§ Recorded data
□ □ □ □
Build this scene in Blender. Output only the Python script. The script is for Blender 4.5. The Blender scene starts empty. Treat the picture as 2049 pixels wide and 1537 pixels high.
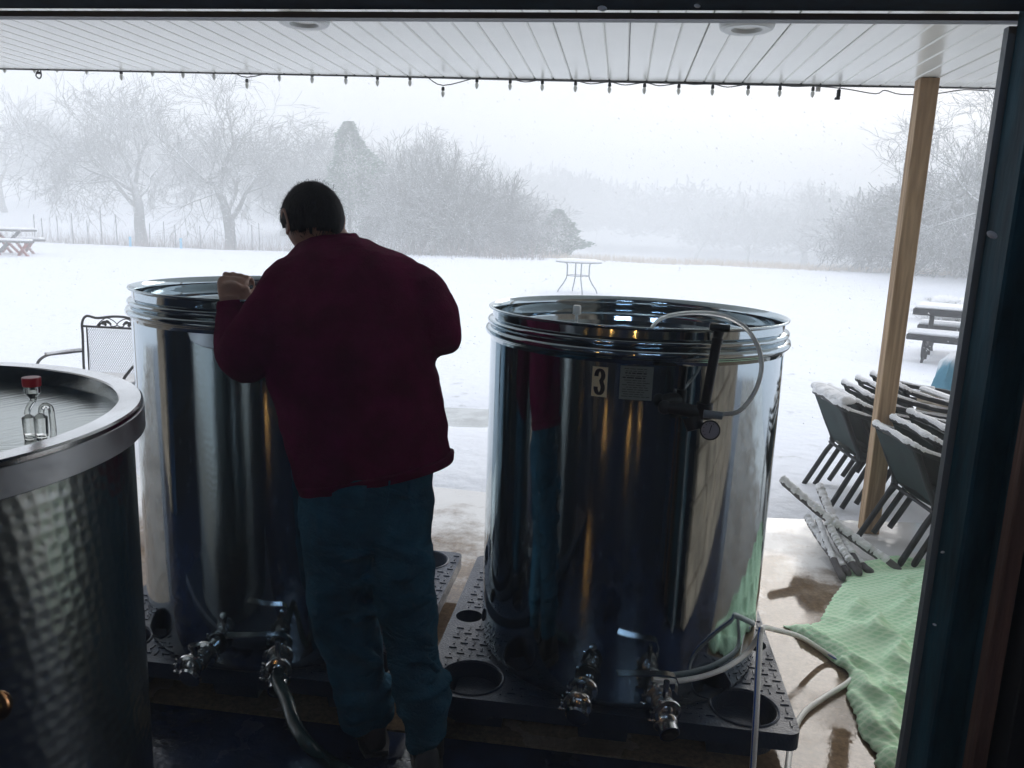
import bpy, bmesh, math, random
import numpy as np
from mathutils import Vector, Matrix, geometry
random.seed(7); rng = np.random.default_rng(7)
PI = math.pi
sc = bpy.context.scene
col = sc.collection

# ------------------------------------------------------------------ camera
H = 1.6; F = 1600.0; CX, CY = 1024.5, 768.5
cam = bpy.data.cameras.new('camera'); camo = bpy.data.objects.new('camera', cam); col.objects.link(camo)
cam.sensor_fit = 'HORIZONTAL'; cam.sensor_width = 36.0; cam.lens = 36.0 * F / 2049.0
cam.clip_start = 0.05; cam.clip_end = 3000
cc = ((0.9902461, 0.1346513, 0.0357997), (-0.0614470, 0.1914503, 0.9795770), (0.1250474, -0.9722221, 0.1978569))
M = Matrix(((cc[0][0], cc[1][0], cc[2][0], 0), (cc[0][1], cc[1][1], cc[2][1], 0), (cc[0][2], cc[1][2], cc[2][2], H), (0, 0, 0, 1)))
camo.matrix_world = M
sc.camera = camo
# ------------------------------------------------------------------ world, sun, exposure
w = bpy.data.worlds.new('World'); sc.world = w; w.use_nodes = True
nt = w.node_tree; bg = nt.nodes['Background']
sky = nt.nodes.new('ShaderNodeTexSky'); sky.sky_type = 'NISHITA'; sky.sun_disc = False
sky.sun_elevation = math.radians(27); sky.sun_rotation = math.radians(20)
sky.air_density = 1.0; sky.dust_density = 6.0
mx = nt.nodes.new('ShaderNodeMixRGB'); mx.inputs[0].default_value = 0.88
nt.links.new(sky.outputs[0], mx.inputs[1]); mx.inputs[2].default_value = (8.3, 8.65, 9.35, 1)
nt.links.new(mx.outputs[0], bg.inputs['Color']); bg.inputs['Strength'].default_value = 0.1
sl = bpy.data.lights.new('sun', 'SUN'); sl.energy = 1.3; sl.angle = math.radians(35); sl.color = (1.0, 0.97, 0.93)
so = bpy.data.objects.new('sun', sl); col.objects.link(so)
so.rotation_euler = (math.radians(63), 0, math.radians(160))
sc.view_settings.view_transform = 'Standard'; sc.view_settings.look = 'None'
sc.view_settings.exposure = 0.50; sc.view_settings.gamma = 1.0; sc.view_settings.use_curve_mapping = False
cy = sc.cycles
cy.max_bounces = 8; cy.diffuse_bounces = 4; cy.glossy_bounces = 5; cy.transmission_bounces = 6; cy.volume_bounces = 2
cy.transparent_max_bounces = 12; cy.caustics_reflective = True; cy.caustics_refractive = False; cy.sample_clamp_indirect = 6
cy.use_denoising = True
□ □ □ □
§ What is being asked
Ignore the images and quote every line of the listing exactly.

§ Finished exercise
Build this scene in Blender. Output only the Python script. The script is for Blender 4.5. The Blender scene starts empty. Treat the picture as 2049 pixels wide and 1537 pixels high.
import bpy, bmesh, math, random
import numpy as np
from mathutils import Vector, Matrix, geometry
random.seed(7); rng = np.random.default_rng(7)
PI = math.pi
sc = bpy.context.scene
col = sc.collection

# ------------------------------------------------------------------ camera
H = 1.6; F = 1600.0; CX, CY = 1024.5, 768.5
cam = bpy.data.cameras.new('camera'); camo = bpy.data.objects.new('camera', cam); col.objects.link(camo)
cam.sensor_fit = 'HORIZONTAL'; cam.sensor_width = 36.0; cam.lens = 36.0 * F / 2049.0
cam.clip_start = 0.05; cam.clip_end = 3000
cc = ((0.9902461, 0.1346513, 0.0357997), (-0.0614470, 0.1914503, 0.9795770), (0.1250474, -0.9722221, 0.1978569))
M = Matrix(((cc[0][0], cc[1][0], cc[2][0], 0), (cc[0][1], cc[1][1], cc[2][1], 0), (cc[0][2], cc[1][2], cc[2][2], H), (0, 0, 0, 1)))
camo.matrix_world = M
sc.camera = camo
# ------------------------------------------------------------------ world, sun, exposure
w = bpy.data.worlds.new('World'); sc.world = w; w.use_nodes = True
nt = w.node_tree; bg = nt.nodes['Background']
sky = nt.nodes.new('ShaderNodeTexSky'); sky.sky_type = 'NISHITA'; sky.sun_disc = False
sky.sun_elevation = math.radians(27); sky.sun_rotation = math.radians(20)
sky.air_density = 1.0; sky.dust_density = 6.0
mx = nt.nodes.new('ShaderNodeMixRGB'); mx.inputs[0].default_value = 0.88
nt.links.new(sky.outputs[0], mx.inputs[1]); mx.inputs[2].default_value = (8.3, 8.65, 9.35, 1)
nt.links.new(mx.outputs[0], bg.inputs['Color']); bg.inputs['Strength'].default_value = 0.1
sl = bpy.data.lights.new('sun', 'SUN'); sl.energy = 1.3; sl.angle = math.radians(35); sl.color = (1.0, 0.97, 0.93)
so = bpy.data.objects.new('sun', sl); col.objects.link(so)
so.rotation_euler = (math.radians(63), 0, math.radians(160))
sc.view_settings.view_transform = 'Standard'; sc.view_settings.look = 'None'
sc.view_settings.exposure = 0.50; sc.view_settings.gamma = 1.0; sc.view_settings.use_curve_mapping = False
cy = sc.cycles
cy.max_bounces = 8; cy.diffuse_bounces = 4; cy.glossy_bounces = 5; cy.transmission_bounces = 6; cy.volume_bounces = 2
cy.transparent_max_bounces = 12; cy.caustics_reflective = True; cy.caustics_refractive = False; cy.sample_clamp_indirect = 6
cy.use_denoising = True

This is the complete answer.